De plus, Rostom met en exergue que personne n’avait été traité comme un suspect lors de l’enquête, soit aucun interrogatoire « under caution ». Par ailleurs, l’affaire du bouton bleu retrouvé près du lieu où le corps avait été mis au jour a été relancée par Me Valayden, qui a demandé au sergent s’il était au courant qu’un bouton bleu provenant d’un blouson de cette même couleur avait été retrouvé sur les lieux du drame le 18 octobre. Le sergent a répondu par la négative.

Rama Valayden (RV) : La femme du défunt a-t-elle été interrogée pour savoir si son mari portait un blouson bleu ?
Sergent Rostom (SR) : Je ne suis pas au courant.
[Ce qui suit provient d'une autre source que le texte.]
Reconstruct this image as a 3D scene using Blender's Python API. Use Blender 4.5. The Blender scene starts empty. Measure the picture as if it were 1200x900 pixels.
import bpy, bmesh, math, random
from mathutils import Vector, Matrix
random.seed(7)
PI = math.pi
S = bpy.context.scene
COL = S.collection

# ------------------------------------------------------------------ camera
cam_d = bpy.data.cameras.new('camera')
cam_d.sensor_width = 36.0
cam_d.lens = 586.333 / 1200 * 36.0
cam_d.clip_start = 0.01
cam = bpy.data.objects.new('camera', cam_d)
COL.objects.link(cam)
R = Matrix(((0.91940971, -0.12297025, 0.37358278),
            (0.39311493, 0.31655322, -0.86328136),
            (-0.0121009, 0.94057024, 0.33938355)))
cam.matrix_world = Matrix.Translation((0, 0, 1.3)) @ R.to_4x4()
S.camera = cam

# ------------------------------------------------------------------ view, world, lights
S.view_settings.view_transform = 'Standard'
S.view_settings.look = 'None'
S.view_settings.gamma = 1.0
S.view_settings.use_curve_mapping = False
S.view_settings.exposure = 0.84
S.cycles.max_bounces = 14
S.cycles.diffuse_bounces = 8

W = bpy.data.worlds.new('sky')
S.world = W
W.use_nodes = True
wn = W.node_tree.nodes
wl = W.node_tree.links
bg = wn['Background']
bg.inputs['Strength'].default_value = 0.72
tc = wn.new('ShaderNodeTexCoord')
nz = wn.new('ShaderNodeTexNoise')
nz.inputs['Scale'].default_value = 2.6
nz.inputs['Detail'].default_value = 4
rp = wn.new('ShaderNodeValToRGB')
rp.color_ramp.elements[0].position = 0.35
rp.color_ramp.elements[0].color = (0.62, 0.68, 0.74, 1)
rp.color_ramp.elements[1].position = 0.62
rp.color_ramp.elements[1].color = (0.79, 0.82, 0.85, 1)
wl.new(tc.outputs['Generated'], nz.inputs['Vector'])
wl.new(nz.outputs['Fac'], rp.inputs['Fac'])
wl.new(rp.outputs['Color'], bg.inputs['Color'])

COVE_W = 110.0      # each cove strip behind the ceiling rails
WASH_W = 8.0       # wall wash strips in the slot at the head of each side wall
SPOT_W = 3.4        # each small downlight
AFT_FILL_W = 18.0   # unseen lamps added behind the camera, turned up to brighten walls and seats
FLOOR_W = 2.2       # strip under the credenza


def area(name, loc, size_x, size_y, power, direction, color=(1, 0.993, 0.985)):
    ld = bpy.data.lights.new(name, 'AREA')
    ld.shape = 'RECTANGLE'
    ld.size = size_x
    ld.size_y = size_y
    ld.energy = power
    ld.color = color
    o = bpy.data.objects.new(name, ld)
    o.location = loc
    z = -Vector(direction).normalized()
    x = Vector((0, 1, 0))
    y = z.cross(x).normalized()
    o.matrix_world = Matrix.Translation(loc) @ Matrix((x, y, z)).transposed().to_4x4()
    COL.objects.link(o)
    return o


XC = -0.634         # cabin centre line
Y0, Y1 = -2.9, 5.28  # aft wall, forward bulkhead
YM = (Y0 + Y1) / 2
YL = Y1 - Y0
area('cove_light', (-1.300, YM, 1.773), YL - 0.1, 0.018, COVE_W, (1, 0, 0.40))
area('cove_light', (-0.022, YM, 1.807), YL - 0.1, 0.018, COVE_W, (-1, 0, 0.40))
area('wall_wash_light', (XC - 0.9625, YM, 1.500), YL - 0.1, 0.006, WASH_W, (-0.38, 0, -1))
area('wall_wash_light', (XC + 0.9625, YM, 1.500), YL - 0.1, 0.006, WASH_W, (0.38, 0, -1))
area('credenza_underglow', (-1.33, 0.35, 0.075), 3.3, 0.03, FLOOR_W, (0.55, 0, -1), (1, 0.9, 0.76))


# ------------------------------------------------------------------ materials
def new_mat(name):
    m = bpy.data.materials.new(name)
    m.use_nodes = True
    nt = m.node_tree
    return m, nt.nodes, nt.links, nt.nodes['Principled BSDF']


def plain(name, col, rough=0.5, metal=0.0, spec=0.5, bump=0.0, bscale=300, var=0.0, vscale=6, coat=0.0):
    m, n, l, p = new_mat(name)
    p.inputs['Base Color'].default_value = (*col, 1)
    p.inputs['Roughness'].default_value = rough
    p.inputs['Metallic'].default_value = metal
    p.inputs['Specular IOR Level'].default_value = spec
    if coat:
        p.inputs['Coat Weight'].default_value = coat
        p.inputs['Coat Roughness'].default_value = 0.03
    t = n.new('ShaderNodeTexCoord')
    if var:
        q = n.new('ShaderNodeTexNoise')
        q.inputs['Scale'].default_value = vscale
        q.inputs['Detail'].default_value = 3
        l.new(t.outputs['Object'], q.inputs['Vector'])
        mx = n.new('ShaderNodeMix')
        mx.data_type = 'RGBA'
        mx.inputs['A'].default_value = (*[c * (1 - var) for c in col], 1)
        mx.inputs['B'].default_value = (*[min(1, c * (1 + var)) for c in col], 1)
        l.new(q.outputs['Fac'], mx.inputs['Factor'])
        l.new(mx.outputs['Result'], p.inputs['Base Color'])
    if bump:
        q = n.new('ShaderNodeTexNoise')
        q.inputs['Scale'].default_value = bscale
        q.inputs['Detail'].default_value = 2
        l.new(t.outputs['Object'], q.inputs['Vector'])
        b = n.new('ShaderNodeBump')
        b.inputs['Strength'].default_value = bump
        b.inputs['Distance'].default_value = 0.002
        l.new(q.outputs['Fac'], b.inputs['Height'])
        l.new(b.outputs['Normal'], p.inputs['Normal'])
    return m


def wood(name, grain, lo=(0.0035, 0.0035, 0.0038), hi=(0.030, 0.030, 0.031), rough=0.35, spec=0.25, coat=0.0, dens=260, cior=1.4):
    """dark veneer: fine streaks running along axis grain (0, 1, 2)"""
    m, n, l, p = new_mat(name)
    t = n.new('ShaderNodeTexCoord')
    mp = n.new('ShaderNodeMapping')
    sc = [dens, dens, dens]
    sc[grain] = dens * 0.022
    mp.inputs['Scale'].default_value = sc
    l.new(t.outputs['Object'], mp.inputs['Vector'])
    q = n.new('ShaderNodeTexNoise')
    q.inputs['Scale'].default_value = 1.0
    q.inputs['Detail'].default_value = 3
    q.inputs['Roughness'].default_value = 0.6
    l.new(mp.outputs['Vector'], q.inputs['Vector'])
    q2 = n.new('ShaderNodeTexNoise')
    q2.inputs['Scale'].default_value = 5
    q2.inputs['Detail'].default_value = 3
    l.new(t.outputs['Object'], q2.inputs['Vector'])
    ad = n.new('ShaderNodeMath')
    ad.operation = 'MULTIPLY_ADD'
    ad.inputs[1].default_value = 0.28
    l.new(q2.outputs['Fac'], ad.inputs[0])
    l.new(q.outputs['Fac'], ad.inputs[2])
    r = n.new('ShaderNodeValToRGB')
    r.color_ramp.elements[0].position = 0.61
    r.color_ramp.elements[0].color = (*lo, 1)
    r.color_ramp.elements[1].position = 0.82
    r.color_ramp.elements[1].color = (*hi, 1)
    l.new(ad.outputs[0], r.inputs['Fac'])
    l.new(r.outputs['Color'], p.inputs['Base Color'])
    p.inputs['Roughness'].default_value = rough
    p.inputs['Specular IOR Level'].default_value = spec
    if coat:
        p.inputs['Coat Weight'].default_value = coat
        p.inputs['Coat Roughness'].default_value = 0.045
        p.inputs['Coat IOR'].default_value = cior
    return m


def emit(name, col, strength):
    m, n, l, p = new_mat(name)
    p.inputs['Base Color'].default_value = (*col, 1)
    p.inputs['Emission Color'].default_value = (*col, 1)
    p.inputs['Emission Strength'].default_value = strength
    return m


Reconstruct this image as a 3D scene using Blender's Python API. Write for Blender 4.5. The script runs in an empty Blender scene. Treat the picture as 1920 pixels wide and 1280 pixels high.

RV : Quand vous êtes allé sur les lieux du crime et avez vu le corps de la victime, vous saviez que c’était un meurtre, n’est-ce pas ?
SR : J’ai personnellement traité cette affaire comme un meurtre.
RV : Après l’autopsie, vous vous êtes rendu compte que le corps de la victime avait été transporté dans ces champs de cannes ?
SR : Je ne peux confirmer cela.
RV : Avez-vous été informé d’une voiture rouge?
SR : Oui, mais pas de la marque ou autres informations.
RV : Vous n’avez pas aperçu de peinture rouge ou encore des débris sur les lieux ?
SR : Non.
RV : Aviez-vous cherché plus d’informations sur la voiture rouge?
SR : Non. On avait eu des informations sur un 4×4 blanc puis une voiture rouge.
RV : Donc, ni le 4×4 blanc ni la voiture rouge n’ont été retrouvés ?
SR : Non, mais l’enquête se poursuit.

Le sergent Rostom devait aussi être confronté au fait qu’il n’a pas respecté les Standing Orders de la police en appelant Koomadha Sawmynaden à la CID de Moka le 26 octobre pour être interrogé mais sans prendre de déposition signée de lui et ce, dans un mess room au poste de police. Le sergent indique qu’il avait informé ses supérieurs de ce qu’il faisait et qu’il n’avait pas souhaité insérer une entrée dans le Diary Book « pour éviter quelconque fuite d’informations car c’était une affaire hautement sensible ». Le sergent a affirmé toutefois que Koomadha Sawmynaden avait dénoncé son frère ministre, Yogida Sawmynaden, pour une affaire de fraude et de corruption.